POPSTAR SEÇMEYECEĞİZ: (Millet İttifakı'nın adayı) Aday konusunda liderlerle birebir, yan yana görüşmemiz olmadı. Bunu erken buluyoruz. Ancak adayın devleti tanıması, bilmesi lazım. Saraylara merakı olmamalı. Halk adamı olmalı. Davranışlarıyla örnek olmalı. Popstar seçmeyeceğiz. Cumhurbaşkanı seçeceğiz. Devlette dönüşümü sağlayacak biri olmalı.
BİZ İNANMIYORUZ: (Millet İttifakı adayı ne zaman açıklanmalı?) Seçim kararı alındıktan sonra süratle bir araya geliriz. (Erdoğan seçimin 2023 Haziran'ında olduğunu söylüyor) Erdoğan söylüyor da biz inanmıyoruz.
ADAYI İTTİFAK BELİRLEYECEK: (Aday mı, yoksa gerçek aday yıpranmasın diye mi adı ön planda) Bu konunun tartışılması doğru değil. Buna ittifak karar verecek. Bana soruluyor 'ister misin' diye... İttifak isterse diye yanıt veriyorum. Adayı ittifak belirleyecek. Öyle bir tartışma yapmanın, sağa sola çekmenin mantığı yok.
ASPARAGAS: (Ekrem İmamoğlu'na randevu vermediği iddiası) Ekrem Bey’e randevu vermediğim asparagas. Zaten bugün (dün) de burada.

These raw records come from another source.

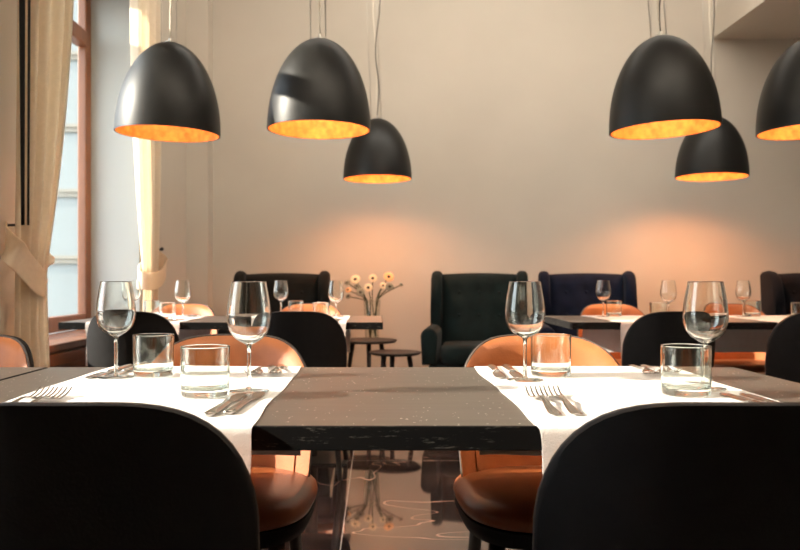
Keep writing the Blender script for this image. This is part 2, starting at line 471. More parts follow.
chair(-.37, NM, R(-2), 'black backed chair in front of the low round tables, near side of left rear table', G2)
chair(1.42, NM, R(2), 'black backed chair behind the right tumbler, near side of right rear table', G2)
chair(2.13, NM, R(0), 'black backed chair cut by the right edge of the photo, rear right table', G2)
chair(-1.195, FM, PI, 'cognac chair on far side of left rear table nearest the curtain', G2)
chair(-.415, FM, PI, 'cognac chair on far side of left rear table, in front of the black armchair', G2)
chair(1.447, FM, PI, 'cognac chair on far side of right rear table, in front of the navy armchair', G2)
chair(2.19, FM, PI, 'cognac chair on far side of right rear table, behind the rightmost front wine glass', G2)

# ------------------------------------------------------------------ tables
def table(name, x0, x1, y0, y1, label, ped):
    t = thing(name, label, 'table', ((x0+x1)/2, (y0+y1)/2, 0), 0, 'dark stone dining tables')
    w, d = (x1-x0)/2, (y1-y0)/2
    bm = bmesh.new(); box(bm, -w+.004, w-.004, -d+.004, d-.004, .715, .75); link('tabletop', bm, M['stone'], t, False)
    bm = bmesh.new(); box(bm, -w, w, -d, -d+.0038, .7145, .7497, .0012, 2); box(bm, -w, w, d-.0038, d, .7145, .7497, .0012, 2)
    box(bm, -w, -w+.0038, -d+.0038, d-.0038, .7145, .7497, .0012, 2); box(bm, w-.0038, w, -d+.0038, d-.0038, .7145, .7497, .0012, 2)
    link('edge_band', bm, M['edge'], t, False)
    for px in ped:
        bm = bmesh.new(); box(bm, px-.15, px+.15, -.15, .15, .699, .7145, .003, 2); link('support_plate', bm, M['blackmetal'], t, False)
        bm = bmesh.new(); lathe(bm, [(0, .012), (.034, .012), (.034, .6985), (0, .6985)], 24, px, 0); link('column', bm, M['blackmetal'], t, True, 40)
        bm = bmesh.new(); box(bm, px-.2, px+.2, -.2, .2, 0, .0118, .003, 2); link('base_plate', bm, M['blackmetal'], t, False)
    return t
F0, F1 = 1.15, 1.93
B0, B1 = 3.965, 4.70
table('dining_table', -.788, .862, F0, F1, 'dark stone dining table nearest the camera, with two white runners across it', (-.42, .49))
table('dining_table', -1.585, -.794, F0, F1, 'dark stone table butted against the left end of the front table', (0,))
table('dining_table', -1.58, .03, B0, B1, 'dark stone table in the second row on the left, by the window', (-.42, .42))
table('dining_table', .97, 2.62, B0, B1, 'dark stone table in the second row on the right', (-.40, .40))

# ------------------------------------------------------------------ runners
def runner(cx, y0, y1, label, w=.46, seed=0, flare=0.0):
    rnd = random.Random(seed)
    zt = .7504
    th = .0014
    # cross-section along y: hang, over the edge, top, over the edge, hang
    pts = []
    low = .535
    n = 12
    e = .0045
    for i in range(n): pts.append((y0-e-.0015, lerp(low, zt-.012, i/(n-1)), 1-i/(n-1)))
    pts += [(y0-e, zt-.004, 0), (y0-e*.4, zt, 0), (y0+.01, zt, 0)]
    for i in range(1, 16): pts.append((lerp(y0+.01, y1-.01, i/15), zt, 0))
    pts += [(y1+e*.4, zt, 0), (y1+e, zt-.004, 0)]
    for i in range(n): pts.append((y1+e+.0015, lerp(zt-.012, low, i/(n-1)), i/(n-1)))
    NX = 24
    ph = [rnd.uniform(0, 6.28) for _ in range(4)]
    def P(i, j, up):
        y, z, h = pts[i]
        u = -1+2*j/NX
        s = i*.33
        ed = .0022*math.sin(s*1.7+ph[0])+.0018*math.sin(s*3.1+ph[1])
        x = u*(w/2 + (ed if abs(u) > .5 else 0)) + flare*h*.02
        sg = -1 if y < (y0+y1)/2 else 1
        ny, nz = (sg, 0) if h > 0 or z < zt-.002 else (0, 1)
        wv = h*(.006*math.sin(u*6+ph[2])+.006)
        return (cx+x*(1-.012*h), y+sg*wv+ny*th*up, z+nz*th*up)
    F = [[P(i, j, 1) for j in range(NX+1)] for i in range(len(pts))]
    B = [[P(i, j, 0) for j in range(NX+1)] for i in range(len(pts))]
    bm = bmesh.new(); slab(bm, F, B)
    o = link('table_runner', bm, M['linen'], None, True, 60)
    return tag(o, label, 'table runner', 'white linen table runners')
RL, RR = -.41, .462
runner(RL, F0, F1, 'white linen runner across the left half of the front table, hanging over its edge', seed=1)
runner(RR, F0, F1, 'white linen runner across the right half of the front table, hanging over its edge', seed=2, flare=.6)
ML1, ML2, MR1, MR2 = -1.21, -.385, 1.435, 2.21
runner(ML1, B0, B1, 'white runner on the left rear table at its window end', seed=3)
runner(ML2, B0, B1, 'white runner on the left rear table at the end near the flower vase', seed=4)
runner(MR1, B0, B1, 'white runner on the right rear table near its left end', seed=5)
runner(MR2, B0, B1, 'white runner on the right rear table at the right edge of photo', seed=6)
TZ = .7522   # top of the runners

# ------------------------------------------------------------------ glasses
def make_wine():
    t = thing('wine_glass', '', 'wine glass')
    bm = bmesh.new()
    out = [(.0320, .2049), (.0322, .2045), (.03235, .2035), (.0327, .2010), (.0350, .188), (.0385, .168), (.0408, .148), (.0412, .136), (.0395, .122), (.0345, .109), (.0265, .099), (.0165, .0925), (.0085, .0885), (.0056, .0862), (.0050, .0853)]
    inn = [(.0, .0925), (.005, .0927), (.010, .0935), (.0200, .0980), (.0285, .1048), (.0345, .1131), (.0382, .1240), (.0400, .1365), (.0396, .148), (.0373, .168), (.0339, .188), (.0316, .2010), (.03125, .2035), (.0312, .2045), (.0314, .2049), (.0317, .2051)]
    lathe(bm, [(0, .0850), (.0048, .0850)] + list(reversed(out)) + list(reversed(inn)), 56)
    link('bowl', bm, M['wineglass'], t)
    bm = bmesh.new(); lathe(bm, [(0, .0045), (.0058, .0047), (.0042, .0100), (.0037, .022), (.0035, .05), (.0038, .070), (.0046, .0848), (0, .0848)], 24); link('stem', bm, M['solidglass'], t)
    bm = bmesh.new(); lathe(bm, [(0, 0), (.037, 0), (.0375, .0008), (.037, .0016), (.022, .0024), (.010, .0038), (0, .0042)], 56); link('foot', bm, M['wineglass'], t)
    return t
def make_tumbler():
    bm = bmesh.new()
    lathe(bm, [(0, .0015), (.028, .0015), (.0300, .0013), (.0370, .0003), (.0385, 0), (.0405, .0008), (.0418, .0025), (.0424, .0055), (.0426, .009), (.0429, .030), (.0432, .05), (.0434, .070), (.04355, .0850), (.0436, .0880), (.0435, .0889), (.0430, .0896), (.0425, .0896), (.0420, .0889), (.0419, .0880), (.04185, .0850), (.0417, .070), (.0415, .05), (.0411, .030), (.0407, .0215), (.0402, .0175), (.0388, .0145), (.036, .0132), (.030, .0127), (.015, .0123), (0, .0122)], 80)
    o = link('tumbler', bm, M['solidglass'], None)
    return tag(o, '', 'tumbler')
wine0, tum0 = make_wine(), make_tumbler()
uw, ut = [], []
GW, GT = 'wine glasses on the tables', 'water tumblers on the tables'
def wine(x, y, label, rz=0):
    o = wine0 if not uw else dup(wine0)
    uw.append(1); o['label'] = label; o['group'] = GW; o.location = (x, y, TZ); o.rotation_euler = (0, 0, rz)
def tum(x, y, label):
    o = tum0 if not ut else dup(tum0)
    ut.append(1); o['label'] = label; o['group'] = GT; o.location = (x, y, TZ)
wine(-.558, 1.71, 'clear wine glass farthest left on the front table, in front of the window')
wine(-.2395, 1.497, 'clear wine glass on the left front runner, in front of a cognac chair')
wine(.308, 1.665, 'clear wine glass on the right front runner beside its left tumbler')
wine(.628, 1.53, 'clear wine glass behind the right front tumbler, rightmost on the front table')
tum(-.486, 1.74, 'clear tumbler on the left front runner, in front of the black backed chair')
tum(-.308, 1.435, 'clear tumbler on the left front runner, nearest the camera')
tum(.378, 1.74, 'clear tumbler on the right front runner, in front of the cognac chair')
tum(.560, 1.45, 'clear tumbler on the right front runner, nearest the camera')
wine(-1.375, 4.52, 'small distant wine glass overlapping the leftmost front wine glass')
wine(-1.02, 4.20, 'distant wine glass left of the corner pilaster on the left rear table')
wine(-.543, 4.52, 'distant wine glass in front of the black armchair, second rear runner from left')
wine(-.216, 4.22, 'distant wine glass just left of the flower vase on the left rear table')
wine(1.278, 4.52, 'distant wine glass in front of the navy armchair on the right rear table')
wine(1.53, 4.20, 'distant wine glass against the glowing wall, right of the navy armchair')
wine(2.07, 4.52, 'distant wine glass just left of the rightmost armchair on the right rear table')
tum(-1.29, 4.58, 'distant tumbler on the window-end rear runner, left one of the two')
tum(-1.105, 4.22, 'distant tumbler on the window-end rear runner, right one of the two')
tum(-.465, 4.58, 'distant tumbler on the rear runner before the black armchair, left of the two')
tum(-.295, 4.22, 'distant tumbler on the rear runner before the black armchair, right of the two')
tum(1.356, 4.58, 'distant tumbler beside the wine glass in front of the navy armchair')
tum(1.483, 4.22, 'distant tumbler behind the rear black chair on the right table')
tum(2.15, 4.58, 'distant tumbler just left of the rightmost armchair on the right rear table')
tum(2.232, 4.22, 'distant tumbler cut by the right edge of the photo')

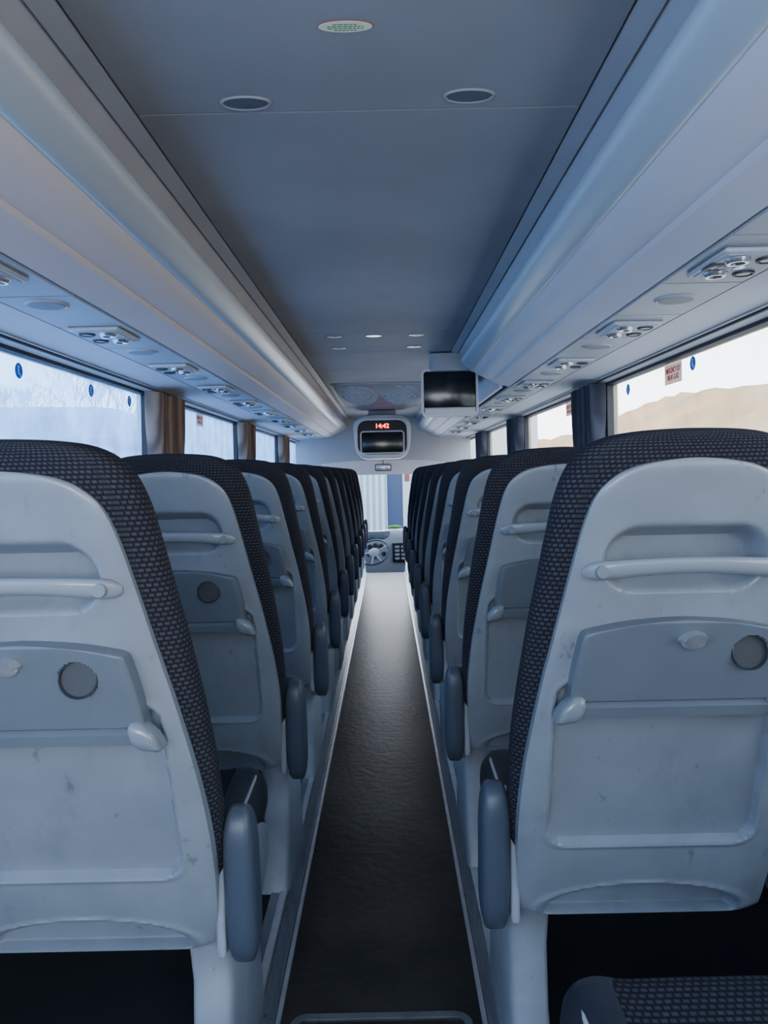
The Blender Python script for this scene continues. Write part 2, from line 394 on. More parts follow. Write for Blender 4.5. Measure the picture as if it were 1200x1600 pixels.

Böyle bir şey yok. Yazılıyor ben de bazen gülümseyerek okuyorum. Ekrem Bey ile de Mansur Bey ile de adaylık konusunu konuşmadık. Onlar kendi işlerini yapıyorlar.
DEVLETİ BİLEN BİNLERCE İNSAN: (Devleti tanıyan isim tanımlaması için Abdullah Gül yorumu yapılması) Bunu da sizden duydum. Ne konuştuk, ne de telaffuz ettik. Devletin ne olduğunu bilen bir değil, binlerce insan var.
HDP ile görüşme bugün olacak
RANDEVU İSTEDİLER: HDP Türkiye’nin siyasi partisi. Yasalara göre kurulmuş bir siyasi parti. Demokrasiyi savunuyorsanız, tüm siyasi partilerle görüşürsünüz. Bir siyasi partinin terör örgütü ile bağlantısı var ise gereğini yaparsın. HDP, AK Parti’ye yanaşırsa hiç sorun yok, ama uzaklaşırsa sorun var. Doğuya gidince PKK’lı, batıya gidince FETÖ’cü oluyorsunuz. AK Parti yaptığı bütün hataların üzerini kapatmak için en kolay yolu seçiyor. Toplum da bunu fark ediyor. HDP bizden randevu istedi, ‘hay hay’ dedik. Bu millet terörden çok çekti. Terör konusunda tavrımız çok net. Birbirimizi suçlayarak terörle mücadele edemeyiz. Akılla, mantıkla, dış politika ve iç politika ile mücadele edilir. Genelkurmay, ‘bölücü terör örgütü’ ifadesini kullanıyor. Terör örgütleri adlarının kullanılmasını ister. Propogandası olmasın diye adlarını da kullanmıyoruz.
SÖYLEDİKLERİMİ YAPMAYA BAŞLADI: Erdoğan iç politikada benim dediğimi yapıyor. Dış politikada da benim söylediklerimi yapmaya başladı. Biz ‘Mısır ile ilişki kurun’ dedik. Benim dediklerimi yapacaktır, başka çıkış olmadığını gördü. Kavga kimseye yarar sağlamaz. Suriye ile de derhal barışılmalı. Karşılıklı büyükelçiler görevlendirilmeli. Türkiye ABD ilişkilerinin de düzelmesi yararlı olur.
HELALLEŞME SÜRER Mİ: Önemli olan helalleşmeyi bir çıkara bağlamamak. İnsani olgu üzerinden gitmeli. Tartışmaya siyasi mecraya çekildi. Bundan çıkmalı.